Begin with the first line of the material and copy each line word for word through the line that contains "from mathutils import Vector, Matrix"; the pictures are left out.

··· Information provided

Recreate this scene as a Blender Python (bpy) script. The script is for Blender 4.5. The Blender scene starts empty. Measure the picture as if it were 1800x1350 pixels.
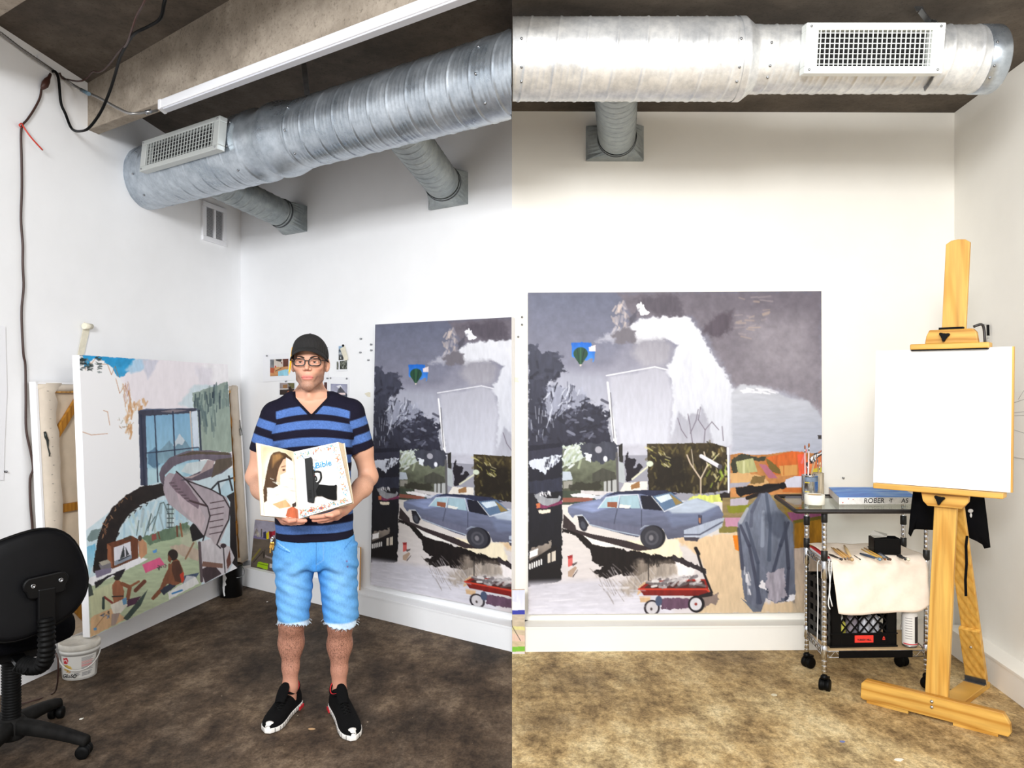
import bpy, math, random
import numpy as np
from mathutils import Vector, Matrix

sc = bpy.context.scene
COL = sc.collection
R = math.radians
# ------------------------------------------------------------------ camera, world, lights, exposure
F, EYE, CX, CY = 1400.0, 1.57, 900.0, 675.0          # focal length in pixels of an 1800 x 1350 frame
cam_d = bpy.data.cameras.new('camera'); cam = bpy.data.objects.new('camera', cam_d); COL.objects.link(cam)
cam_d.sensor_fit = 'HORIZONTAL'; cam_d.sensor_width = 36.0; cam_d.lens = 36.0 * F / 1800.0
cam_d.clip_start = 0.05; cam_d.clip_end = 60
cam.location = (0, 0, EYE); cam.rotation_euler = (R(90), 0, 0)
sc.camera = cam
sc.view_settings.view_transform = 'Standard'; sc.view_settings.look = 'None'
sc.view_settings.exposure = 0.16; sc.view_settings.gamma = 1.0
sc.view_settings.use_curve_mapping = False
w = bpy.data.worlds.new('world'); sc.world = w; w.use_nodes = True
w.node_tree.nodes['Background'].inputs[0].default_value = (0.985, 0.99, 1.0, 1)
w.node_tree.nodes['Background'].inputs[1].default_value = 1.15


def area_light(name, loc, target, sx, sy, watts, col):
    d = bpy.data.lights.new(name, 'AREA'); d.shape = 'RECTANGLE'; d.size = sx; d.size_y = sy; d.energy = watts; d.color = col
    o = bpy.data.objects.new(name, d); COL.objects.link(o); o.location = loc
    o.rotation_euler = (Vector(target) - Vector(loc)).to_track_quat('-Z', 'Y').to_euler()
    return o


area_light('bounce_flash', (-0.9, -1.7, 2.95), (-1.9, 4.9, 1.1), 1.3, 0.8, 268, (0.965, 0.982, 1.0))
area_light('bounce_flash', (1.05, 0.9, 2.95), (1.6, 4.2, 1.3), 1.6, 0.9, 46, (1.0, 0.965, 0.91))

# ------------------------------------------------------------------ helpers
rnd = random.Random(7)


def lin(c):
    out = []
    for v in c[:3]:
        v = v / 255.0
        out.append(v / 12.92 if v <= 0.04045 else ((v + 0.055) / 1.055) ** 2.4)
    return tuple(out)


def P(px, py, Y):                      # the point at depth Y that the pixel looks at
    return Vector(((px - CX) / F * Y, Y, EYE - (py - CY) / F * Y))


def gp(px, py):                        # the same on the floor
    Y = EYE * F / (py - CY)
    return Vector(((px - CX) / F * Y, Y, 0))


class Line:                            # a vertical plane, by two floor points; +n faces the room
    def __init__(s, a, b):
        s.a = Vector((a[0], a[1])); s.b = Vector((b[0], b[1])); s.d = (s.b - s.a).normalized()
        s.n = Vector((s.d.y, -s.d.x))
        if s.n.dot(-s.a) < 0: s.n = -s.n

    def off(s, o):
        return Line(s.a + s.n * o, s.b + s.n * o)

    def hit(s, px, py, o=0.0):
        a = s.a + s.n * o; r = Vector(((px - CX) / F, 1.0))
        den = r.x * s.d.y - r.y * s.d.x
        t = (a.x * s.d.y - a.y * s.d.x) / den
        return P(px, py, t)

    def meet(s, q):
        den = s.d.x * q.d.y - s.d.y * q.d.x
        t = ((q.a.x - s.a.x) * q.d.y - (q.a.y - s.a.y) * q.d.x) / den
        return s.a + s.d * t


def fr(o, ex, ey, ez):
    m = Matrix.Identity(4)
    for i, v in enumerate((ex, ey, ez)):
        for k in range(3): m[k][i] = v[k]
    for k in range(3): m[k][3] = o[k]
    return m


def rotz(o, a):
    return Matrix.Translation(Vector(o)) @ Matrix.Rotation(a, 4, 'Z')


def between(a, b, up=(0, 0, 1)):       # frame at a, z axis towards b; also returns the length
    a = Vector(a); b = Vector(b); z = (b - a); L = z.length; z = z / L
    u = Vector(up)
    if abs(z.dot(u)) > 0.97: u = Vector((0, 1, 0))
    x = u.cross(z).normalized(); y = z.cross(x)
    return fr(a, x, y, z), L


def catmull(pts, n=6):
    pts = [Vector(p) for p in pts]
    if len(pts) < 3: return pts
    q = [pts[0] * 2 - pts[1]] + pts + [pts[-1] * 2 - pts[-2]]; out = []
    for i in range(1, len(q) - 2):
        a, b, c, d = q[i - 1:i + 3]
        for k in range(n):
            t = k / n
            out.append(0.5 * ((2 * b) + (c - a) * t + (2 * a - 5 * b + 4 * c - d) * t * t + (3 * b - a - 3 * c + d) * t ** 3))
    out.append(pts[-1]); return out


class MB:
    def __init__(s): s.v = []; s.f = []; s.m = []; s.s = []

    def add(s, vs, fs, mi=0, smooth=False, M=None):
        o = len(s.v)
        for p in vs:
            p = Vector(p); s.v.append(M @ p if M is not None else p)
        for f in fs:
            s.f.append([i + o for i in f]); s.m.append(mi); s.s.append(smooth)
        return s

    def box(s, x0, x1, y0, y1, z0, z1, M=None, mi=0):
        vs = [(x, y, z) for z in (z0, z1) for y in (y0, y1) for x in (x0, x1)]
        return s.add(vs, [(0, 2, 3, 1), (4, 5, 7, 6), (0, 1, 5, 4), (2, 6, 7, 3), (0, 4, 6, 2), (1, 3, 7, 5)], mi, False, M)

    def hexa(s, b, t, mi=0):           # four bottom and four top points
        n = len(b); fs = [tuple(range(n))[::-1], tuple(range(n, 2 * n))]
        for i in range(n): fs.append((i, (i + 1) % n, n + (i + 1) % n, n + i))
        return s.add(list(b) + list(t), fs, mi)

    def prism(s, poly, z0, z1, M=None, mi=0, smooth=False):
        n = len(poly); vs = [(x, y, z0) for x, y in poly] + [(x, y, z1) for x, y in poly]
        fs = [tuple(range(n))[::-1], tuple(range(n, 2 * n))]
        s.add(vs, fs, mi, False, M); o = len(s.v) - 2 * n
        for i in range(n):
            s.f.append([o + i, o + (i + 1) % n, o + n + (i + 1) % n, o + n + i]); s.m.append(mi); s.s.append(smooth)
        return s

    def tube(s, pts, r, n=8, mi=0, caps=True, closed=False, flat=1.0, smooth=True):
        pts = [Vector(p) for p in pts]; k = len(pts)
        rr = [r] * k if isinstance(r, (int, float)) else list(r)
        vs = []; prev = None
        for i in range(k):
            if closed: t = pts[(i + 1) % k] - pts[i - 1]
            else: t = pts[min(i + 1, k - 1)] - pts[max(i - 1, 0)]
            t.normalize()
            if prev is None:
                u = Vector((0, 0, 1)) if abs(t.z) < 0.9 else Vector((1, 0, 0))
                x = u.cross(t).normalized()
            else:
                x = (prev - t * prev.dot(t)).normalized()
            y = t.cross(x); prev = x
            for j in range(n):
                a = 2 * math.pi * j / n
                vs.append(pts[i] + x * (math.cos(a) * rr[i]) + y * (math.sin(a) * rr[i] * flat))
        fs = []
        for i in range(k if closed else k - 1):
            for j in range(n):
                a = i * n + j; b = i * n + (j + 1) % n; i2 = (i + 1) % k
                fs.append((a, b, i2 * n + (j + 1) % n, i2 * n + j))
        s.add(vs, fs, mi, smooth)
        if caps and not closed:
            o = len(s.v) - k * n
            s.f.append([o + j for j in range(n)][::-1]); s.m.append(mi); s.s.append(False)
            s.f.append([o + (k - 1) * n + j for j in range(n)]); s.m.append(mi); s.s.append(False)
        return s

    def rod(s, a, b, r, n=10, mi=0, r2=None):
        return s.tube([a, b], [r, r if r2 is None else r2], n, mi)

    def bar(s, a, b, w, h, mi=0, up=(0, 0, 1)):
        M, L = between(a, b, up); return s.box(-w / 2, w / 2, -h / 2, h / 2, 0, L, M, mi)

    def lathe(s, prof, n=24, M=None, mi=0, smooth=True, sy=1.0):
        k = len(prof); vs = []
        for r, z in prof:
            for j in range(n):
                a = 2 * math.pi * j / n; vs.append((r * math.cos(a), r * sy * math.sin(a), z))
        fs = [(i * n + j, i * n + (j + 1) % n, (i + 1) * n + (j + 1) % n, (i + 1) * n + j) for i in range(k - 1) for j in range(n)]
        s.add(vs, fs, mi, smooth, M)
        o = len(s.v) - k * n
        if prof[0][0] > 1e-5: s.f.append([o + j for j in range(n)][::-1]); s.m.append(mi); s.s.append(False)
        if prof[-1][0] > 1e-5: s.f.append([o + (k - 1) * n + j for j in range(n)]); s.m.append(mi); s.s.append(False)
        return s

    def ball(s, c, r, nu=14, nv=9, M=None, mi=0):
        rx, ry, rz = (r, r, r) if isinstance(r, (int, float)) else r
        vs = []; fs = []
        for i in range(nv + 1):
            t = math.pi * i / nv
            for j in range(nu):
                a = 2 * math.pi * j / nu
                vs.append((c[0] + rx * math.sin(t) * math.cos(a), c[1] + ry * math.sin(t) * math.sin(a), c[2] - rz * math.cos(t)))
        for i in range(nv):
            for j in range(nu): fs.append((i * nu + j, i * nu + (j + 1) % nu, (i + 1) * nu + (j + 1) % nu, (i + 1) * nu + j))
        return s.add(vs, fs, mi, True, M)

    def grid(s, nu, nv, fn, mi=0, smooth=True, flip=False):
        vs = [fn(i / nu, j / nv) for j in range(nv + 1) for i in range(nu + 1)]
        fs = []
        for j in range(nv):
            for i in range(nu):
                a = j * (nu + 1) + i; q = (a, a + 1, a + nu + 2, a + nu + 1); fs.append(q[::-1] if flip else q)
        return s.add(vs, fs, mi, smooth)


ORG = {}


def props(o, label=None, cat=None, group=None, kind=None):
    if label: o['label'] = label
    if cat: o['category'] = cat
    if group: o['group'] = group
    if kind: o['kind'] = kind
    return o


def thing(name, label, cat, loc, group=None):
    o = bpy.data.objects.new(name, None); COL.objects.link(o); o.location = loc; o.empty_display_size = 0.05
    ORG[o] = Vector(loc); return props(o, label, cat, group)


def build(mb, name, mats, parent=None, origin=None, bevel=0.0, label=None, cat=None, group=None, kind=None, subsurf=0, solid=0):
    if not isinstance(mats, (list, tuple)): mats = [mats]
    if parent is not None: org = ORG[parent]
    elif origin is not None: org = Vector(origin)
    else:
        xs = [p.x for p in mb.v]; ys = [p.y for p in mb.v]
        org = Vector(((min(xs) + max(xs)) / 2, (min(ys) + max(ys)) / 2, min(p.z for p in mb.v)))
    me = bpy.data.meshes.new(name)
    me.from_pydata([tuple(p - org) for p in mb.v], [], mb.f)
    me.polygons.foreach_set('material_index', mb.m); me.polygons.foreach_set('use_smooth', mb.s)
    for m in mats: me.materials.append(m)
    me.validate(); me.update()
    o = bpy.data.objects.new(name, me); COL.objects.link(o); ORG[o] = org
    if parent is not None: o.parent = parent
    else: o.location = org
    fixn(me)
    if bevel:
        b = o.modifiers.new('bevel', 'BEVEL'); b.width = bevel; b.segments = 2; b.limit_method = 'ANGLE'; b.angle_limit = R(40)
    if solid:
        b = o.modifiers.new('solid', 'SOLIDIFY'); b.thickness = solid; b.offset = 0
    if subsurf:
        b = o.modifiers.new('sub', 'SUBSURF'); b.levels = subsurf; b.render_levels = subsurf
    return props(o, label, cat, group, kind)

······

= Response below =
Recreate this scene as a Blender Python (bpy) script. The script is for Blender 4.5. The Blender scene starts empty. Measure the picture as if it were 1800x1350 pixels.
import bpy, math, random
import numpy as np
from mathutils import Vector, Matrix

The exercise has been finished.